Para reprimir… hacen falta dos
Cuando el soldado israelí vió en el suelo, boca abajo, a un palestino herido, ¿necesitó de una orden para sacar el arma y darle un tiro de gracia en la cabeza?
Un arma, una credencial y la orden de reprimir… lo demás es perseguir, juzgar y ajusticiar sin solución de continuidad. Pero ¿basta una orden de un superior para ser juez y verdugo y carecer de conciencia?
Cuando el soldado israelí vió en el suelo, boca abajo, a un palestino herido, ¿necesitó de una orden para sacar el arma y darle un tiro de gracia en la cabeza?
Cuando las soldadas estadounidenses, en Abu Dhabi, obligaron con perros amaestrados a los musulmanes detenidos a desnudarse y acostarse, uno sobre otro, violando los principios de El Corán y la ética más profunda se esos hombres, para luego tomarse selfies con los torturados ¿sólo obedecían al protocolo militar?
Cuando una guardia nacional venezolana captura a una guarimbera, se le sube sobre el abdomen y la golpea repetidamente con el casco en la cabeza ¿estaba siguiendo el protocolo de la aplicación proporcional de la fuerza?
Si bien es cierto que se dice que el Estado es poseedor legal de la fuerza, no es menos cierto que las manos que reprimen no son acéfalas.

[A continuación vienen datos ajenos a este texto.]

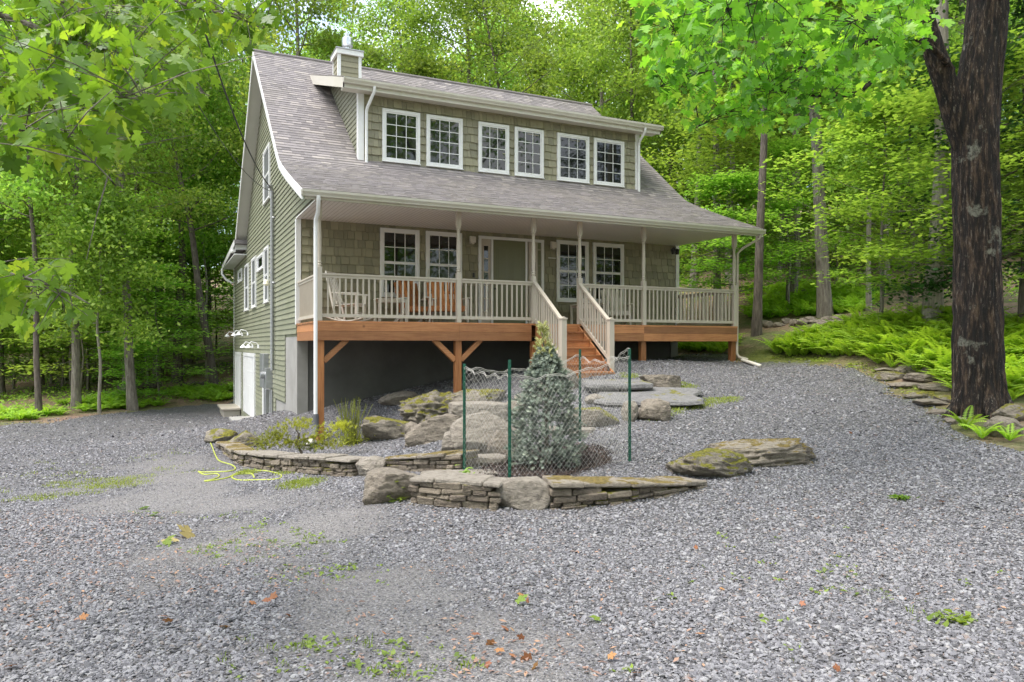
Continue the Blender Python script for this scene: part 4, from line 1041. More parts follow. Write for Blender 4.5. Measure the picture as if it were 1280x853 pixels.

Una cosa es mantener el orden, el control en caso de caos, y otra es causarle daño a un ser humano llegando al extremo del sadismo.
Para reprimir hacen falta dos: por un lado un poder decidido a imponerse sin cortapisa alguna, con capataces que ordenen la aplicación de la violencia; y por el otro, son imprescindibles operadores enfermos, asociales, con la mente deformada, que disfrutan de causar dolor, de maltratar, de asesinar.
Esos seres (porque cuesta llamarlas personas) hacen la diferencia en los grupos violentos, en las mafias, en las bandas delicuenciales, en los cuerpos policiales, en los ejércitos. Es su decisión de acogerse al lado oscuro lo que tiñe suciamente a cualquier organización humana.
Pero, por cada bestia bípeda hay decenas y centenas de personas, de seres humanos que no están dispuestos a traspasar los límites, que se empeñan en evitar la violencia y la injusticia.
Por eso existe el derecho a la libertad de conciencia, ese que le permitió a Mohamad Alí, -famoso boxeador negro estadounidense, campeón de todos los pesos- negarse a ir a la guerra de Vietnam a matar gente aunque eso le valió el despojo de sus dos títulos y tres años de cárcel, pero mantuvo su objeción de conciencia.
Bajo el mismo precepto de la objeción de conciencia, durante la invasión estadounidense a Grenada, (1983) varios comandantes de pelotón se negaron a matar mujeres y niños sabiendo que tendrían cortes militares en su futuro inmediato.
Ese derecho a decidir, actuar e incluso desobedecer por razones éticas y morales está consagrado en nuestra Carta Magna en el artículo 61, así como en la Declaración Universal de Derechos Humanos, de obligatorio cumplimiento en esta patria de Bolívar y nos permite negarnos a cumplir con una orden que violente nuestra ética.
Nadie tiene que ser juez y verdugo, nadie debe ajusticiar a otro por acción u omisión. Y el Poder, sea cual sea, perderá su fuerza si nos plantamos y nos negamos a utilizar un arma, a torturar a otro, o, en el caso de los comunicadores, a escribir falsedades, calumnias y mentiras para mantener el status y defender los intereses del patrón.
No puede haber ruptura constitucional si cada policía, soldado, miliciano y periodista entiende que existe para servir al bien común, a la equidad, la justicia y, por ello, puede objetar una orden que lleve a la muerte física o moral de personas, comunidades o naciones. Porque para reprimir hacen falta dos, pero hacer lo correcto cada uno de nosotros es suficiente.